Postcards from Turkey 1973 |
Photos and other memorabilia, such as letters and diaries were essentially private – only shared with those whom we chose. The messages on postcards reflect our 2-minute record of what we were doing and where we had been; a colourful way of keeping in touch with family and friends. These have mostly been superceded by images sent via our smartphones and/or posted to social media sites. Photos often recorded a memorable or significant occasion in a person’s life, whether this was a birthday, engagement, wedding, going off to war in military uniform, starting school in a brand-new school uniform, etc.

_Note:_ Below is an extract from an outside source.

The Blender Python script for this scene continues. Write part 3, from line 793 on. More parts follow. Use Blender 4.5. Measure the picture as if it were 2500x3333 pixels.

The other thing about birthday cards is that they remind you of family members now gone, of people who were once important enough in your life (or you were important in their life) to justify them sending you their good wishes. One of my 21st birthday cards is from my maternal grandparents – signed ‘Gran and dad’. Although I don’t have any photos of my 21st birthday, I do have the keys and the cards – and the memories. Elsewhere at home I have sets of cards that relate to significant birthdays, such as my 50th or 60th. I even have telegrams sent by relatives in England when my daughter was born. In my study I have lots of albums full of photos that record my daughter’s early years and evoke memories of many different types of celebrations that mark the various stages of my life.
Sadly, I only have one or two photos of earlier generations of my family, which makes it difficult to visualise the people concerned, and understand what their lives were like. I wonder if they had little to celebrate throughout their lives that justified a photo being taken; maybe they could not afford to have a photo taken; or maybe subsequent generations didn’t place any value on them and tossed them in the bin.
Do you have a ‘memorabilia’ box? If so, have you looked in there lately? I wonder what interesting or thought-provoking memories will emerge when you open the lid. Do you have any items that members of your family decided to bring from afar when they migrated to Australia, or kept hold of even when they moved around this huge country of ours?
By the way, the slides I was looking for related to a holiday to Greece and Turkey in 1973 – my first ‘exposure’ to the Gallipoli story. I did find them, and a friend converted them for me. This experience is yet another reminder of the need to keep up with technology.